Characterization of hydroxyl radical generation for aop’s treatment on graphite pencil and its np-modified surfaces

In this study, an electron paramagnetic resonance/spin trap (EPR/ST) technique was used to investigate hydroxyl radical generation on the surface of NP-modified and unmodified graphite pencil lead. A chemical process was used to modify the graphite flacks on the pencil surfaces with a photoactive titania-nanoparticles (TiOx). The morphology of the graphite surfaces, modified and unmodified, has been investigated by SEM, TEM, XRD spectroscopic techniques.
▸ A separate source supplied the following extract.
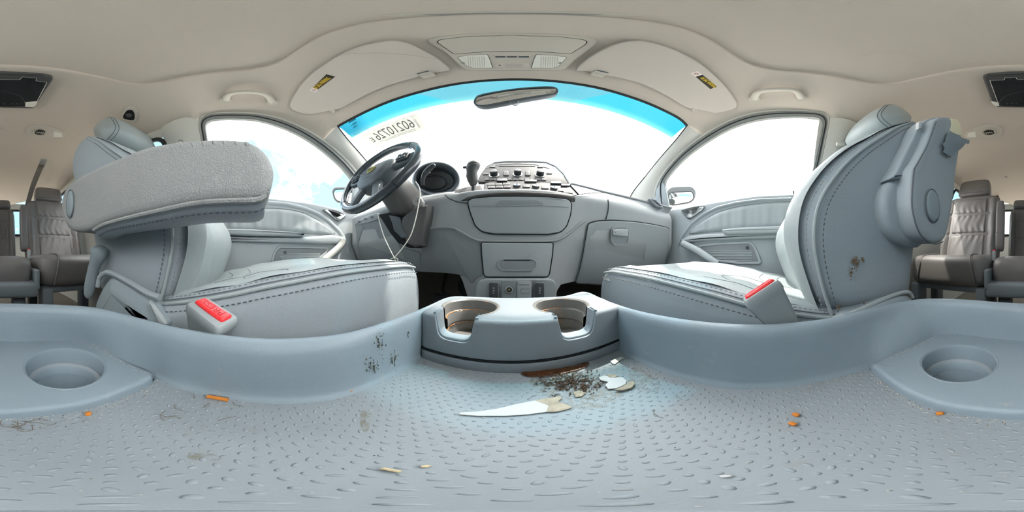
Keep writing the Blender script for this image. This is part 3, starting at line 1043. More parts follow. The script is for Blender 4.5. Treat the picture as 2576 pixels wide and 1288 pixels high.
# ------------------------------------------------------------------ centre tray between the front seats
ZF, ZL, ZP = -0.170, -0.085, -0.154
tray = thing('center_tray', 'grey plastic tray table with raised lip between the two front seats', 'tray', (0.015, 0.0, -0.215))
def polar(pts):
    return sorted((math.atan2(p.x, p.y), math.hypot(p.x, p.y)) for p in pts)
floor_px = [(1050,905),(1000,935),(950,960),(900,980),(850,995),(790,1004),(720,1008),(640,1004),(560,995),(480,978),(430,963),(388,944)]
floor_rx = [(1560,880),(1600,902),(1650,925),(1700,942),(1750,955),(1800,966),(1850,972),(1900,972),(1950,970),(2020,962),(2080,950),(2140,936),(2188,922)]
plat_l = [(299,903),(260,878),(231,863),(210,858),(190,857),(109,858),(30,860)]
plat_r = [(2240,897),(2280,880),(2308,868),(2348,847),(2389,841),(2430,843),(2471,849),(2540,856)]
FP = [Uz(x, y, ZF) for x, y in floor_px+floor_rx]+[Uz(x, y, ZP) for x, y in plat_l+plat_r]
FP += [V((x, 0.300, ZF)) for x in (-0.115, -0.06, 0.0, 0.06, 0.11, 0.15)]
crest_px = [(1130,745),(1095,761),(1050,780),(1000,798),(950,815),(900,830),(850,840),(800,846),(750,849),(700,851),(650,850),(600,846),(550,840),(500,832),(460,825),(420,817),(385,808),(350,799),(300,785),(270,778),(230,771),(190,768),(130,765),(60,763),
            (1470,730),(1500,745),(1555,766),(1620,784),(1700,799),(1750,806),(1800,811),(1850,814),(1900,815),(1950,814),(2000,810),(2040,806),(2080,800),(2120,792),(2170,780),(2220,767),(2255,759),(2290,754),(2320,751),(2350,750),(2420,752),(2500,758),(2560,762)]
CP = [Uz(x, y, ZL) for x, y in crest_px]
CP += [V((x, 0.325, ZL)) for x in (-0.08, -0.02, 0.05, 0.12)]
def table(P):
    a = polar(P)
    k = a[-1]; j = a[0]
    return [(k[0]-2*math.pi, k[1])]+a+[(j[0]+2*math.pi, j[1])]
TF, TC = table(FP), table(CP)
def rad(T, th): return sinterp(th, [a for a, _ in T], [b for _, b in T])
def smooth_rad(T, n=240):
    v = [rad(T, -math.pi+2*math.pi*(i+0.5)/n) for i in range(n)]
    for _ in range(3): v = [(v[i-1]+2*v[i]+v[(i+1) % n])/4 for i in range(n)]
    return v
NT = 240
rf, rc = smooth_rad(TF), smooth_rad(TC)
tht = [-math.pi+2*math.pi*(i+0.5)/NT for i in range(NT)]
def ringp(rs, z): return [V((r*math.sin(t), r*math.cos(t), z)) for r, t in zip(rs, tht)]
rows = []
rows.append(ringp([r+0.002 for r in rf], -0.205))
rows.append(ringp([r-0.006 for r in rf], ZF-0.002))
rows.append(ringp([r-0.006 for r in rf], ZF+0.0003))
rows.append(ringp([r-0.0015 for r in rf], ZF+0.0025))
rows.append(ringp([r+0.001 for r in rf], ZF+0.009))
for k in (0.25, 0.5, 0.75):
    rows.append(ringp([f+0.001+(c-0.0185-f)*k for f, c in zip(rf, rc)], ZF+0.009+(ZL-0.013-ZF-0.009)*k))
rows.append(ringp([c-0.0175 for c in rc], ZL-0.013))
rows.append(ringp([c-0.0150 for c in rc], ZL-0.006))
rows.append(ringp([c-0.0110 for c in rc], ZL-0.0015))
rows.append(ringp([c-0.0050 for c in rc], ZL+0.0003))
rows.append(ringp([c+0.0010 for c in rc], ZL-0.001))
rows.append(ringp([c+0.0050 for c in rc], ZL-0.005))
rows.append(ringp([c+0.0070 for c in rc], ZL-0.014))
rows.append(ringp([c+0.0060 for c in rc], ZL-0.06))
rows.append(ringp([f+0.010 for f in rf], -0.205))
mk('rim_wall', *loft(rows, cu=True, cv=True), 'tray_plastic', tray, sharp=0)
# platform at the back with two cup wells
fe_l = [(384,966),(350,985),(311,1001),(272,1016),(220,1031),(163,1042),(80,1051),(0,1056)]
fe_r = [(2190,936),(2230,968),(2280,1001),(2320,1019),(2362,1033),(2420,1044),(2471,1050),(2530,1055)]
FE = [Uz(x, y, ZF) for x, y in fe_l[::1]]+[Uz(x, y, ZF) for x, y in fe_r[::-1]]
FE = crv(FE, 4, False)
TFE = polar(FE)
def rear_r(th):
    # front edge of the platform, only behind the camera
    a = th if th > 0 else th+2*math.pi
    b = sorted((x if x > 0 else x+2*math.pi, r) for x, r in TFE)
    if a < b[0][0] or a > b[-1][0]: return None
    return interp(a, [x for x, _ in b], [r for _, r in b])
# tray floor: fan out to the wall, or to the platform edge at the back
fr = []
for i, t_ in enumerate(tht):
    q = rear_r(t_)
    fr.append(min(rf[i]-0.0055, q+0.004) if q else rf[i]-0.0055)
rows = [ringp([r*k for r in fr], ZF) for k in (0.02, 0.2, 0.45, 0.7, 0.88, 1.0)]
fl = mk('tray_floor', *loft(rows, cu=True, cap0=True), 'tray_floor', tray, sharp=0)
mk('underside', *slabvf([V((r*0.98*math.sin(t), r*0.98*math.cos(t), -0.2)) for r, t in zip(rf[::4], tht[::4])], (0, 0, 1), 0.015, 0.004), 'tray_plastic', tray)
# moulded grip nubs on the tray floor
def nub(c, a, l, w_, h):
    ca, sa = math.cos(a), math.sin(a)
    out = []; n = 10
    rows = []
    for s, hh in ((1.0, 0.0), (0.82, h*0.7), (0.45, h)):
        row = []
        for k in range(n):
            th = 2*math.pi*k/n
            x = l*math.copysign(abs(math.cos(th))**0.8, math.cos(th))*s; y = w_*math.sin(th)*s
            row.append(V((c[0]+x*ca-y*sa, c[1]+x*sa+y*ca, ZF+hh)))
        rows.append(row)
    return loft(rows, cu=True, cap1=True)
parts = []
pitch = 0.0098
for i in range(-24, 25):
    for j in range(-30, 31):
        x = (i+(0.5 if j % 2 else 0))*pitch; y = j*pitch*0.62
        r = math.hypot(x, y); th = math.atan2(x, y)
        kk = int((th+math.pi)/(2*math.pi)*NT) % NT
        if r > fr[kk]-0.006: continue
        if y > 0.186: continue
        parts.append(nub((x, y), random.choice((0.35, 0.35, -0.5, 1.2)) if (i+j) % 2 else -0.2, 0.0027 if (i+j) % 2 else 0.0017, 0.0013, 0.0006))
nb = mk('grip_nubs', *join(*parts), 'tray_floor', tray, sharp=0); nb['kind'] = 'stuff'
# platform body
wallb = [Uz(x, y, ZP) for x, y in ([(384,942)]+plat_l)]
wallr = [Uz(x, y, ZP) for x, y in ([(2191,920)]+plat_r)]
back = wallb+wallr[::-1]
scale_out = lambda p: V((p.x*1.04, p.y*1.04, p.z))
FEp = [V((p.x, p.y, ZP)) for p in FE]
outl = FEp[::-1]+[]          # from right front corner round to the left front corner
outl = [V((p.x, p.y, ZP)) for p in FEp]     # left -> centre -> right
poly = outl+[scale_out(p) for p in (wallr+wallb[::-1])]
CUPS = [(Uz(163, 920, ZP), 0.0475), (Uz(2413, 908, ZP), 0.0475)]
pf = slab('rear_platform', dens(poly, 0.012), (0, 0, 1), 0.035, 'tray_plastic', tray, r=0.006, rb=0.001)
cut = [lathe((c.x, c.y, -0.23), (0, 0, 1), [(r, 0), (r, 0.076), (r, 0.1)], 40) for c, r in CUPS]
boolean_cut(pf, cut, 0.0)
for c, r in CUPS:
    cw = mk('cup_well', *lathe((c.x, c.y, ZP), (0, 0, 1), [(r+0.004, -0.0012), (r+0.0015, 0.0006), (r-0.001, -0.001), (r-0.0025, -0.005), (r-0.004, -0.028), (r-0.0095, -0.030), (r-0.0110, -0.032), (r-0.013, -0.047), (r-0.017, -0.0505), (0.0, -0.051)], 48, cap=False), 'tray_plastic', tray, sharp=32)
    mk('step_ring', *lathe((c.x, c.y, ZP), (0, 0, 1), [(r-0.0045, -0.0275), (r-0.009, -0.0292), (r-0.0098, -0.031)], 48, cap=False), 'tray_floor', cw, sharp=0)
# front cup-holder block
XL, XR = -0.1275, 0.166
front_y = lambda x: 0.196+0.008*((x-XL)/(XR-XL))-0.010*(1-((2*x-XL-XR)/(XR-XL))**2)+0.006
bo = []
n = 16
for i in range(n+1):
    x = XL+(XR-XL)*i/n
    bo.append(V((x, front_y(x), ZL+0.001)))
bo += [V((0.172, 0.27, ZL+0.001)), V((0.165, 0.318, ZL+0.001)), V((0.02, 0.322, ZL+0.001)), V((-0.125, 0.310, ZL+0.001)), V((-0.132, 0.26, ZL+0.001))]
bo = rpoly(bo, 0.012, 4)
blk = slab('cup_holder_block', dens(bo, 0.008), (0, 0, 1), 0.063, 'tray_block', tray, r=0.007, rb=0.001, seg=4)
FC = [(V((-0.0665, 0.256, ZL)), 0.0445), (V((0.0815, 0.2615, ZL)), 0.0445)]
cut = [lathe((c.x, c.y, -0.16), (0, 0, 1), [(r, 0), (r, 0.05), (r, 0.12)], 44) for c, r in FC]
def notch(x0, x1, zb, y0):
    P = rpoly([V((x0-0.004, 0, -0.06)), V((x0+0.006, 0, zb)), V((x1-0.006, 0, zb)), V((x1+0.004, 0, -0.06))], [0, 0.014, 0.014, 0], 5)
    rows = [[V((p.x, y0, p.z)) for p in P], [V((p.x, y0+0.062, p.z)) for p in P]]
    return loft(rows, cu=True, cap0=True, cap1=True)
NOT = [(-0.103, -0.046, -0.1225, 0.17), (0.0575, 0.1155, -0.1215, 0.17)]
cut += [notch(*q) for q in NOT]
boolean_cut(blk, cut, 0.0035, 3)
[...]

Different types of UV-irradi-ation light sources indicated that UV-B light source of l_max = 310 nm is the best for the remediation of organic pollutants on the surface of the modified graphite pencil. Moreover, the use of H₂O₂/ UV-B/titania-GP combination removes 8 times better the organic contaminants namely, ethylene glycol (EG), than the use of H₂O₂/UV-B/GP system. These results correlate well with the observed oxygen active intermediate trapping experimental results on the modified graphite under the same conditions. It also supports a proposed homolytic fission mechanism of hydrogen peroxide (H₂O₂ ) that affects directly the advanced oxidation processes (AOPs). These optimum conditions resulted in a faster remediation with a minimal ever reported peroxides for the removal of organic pollutants from a model wastewater.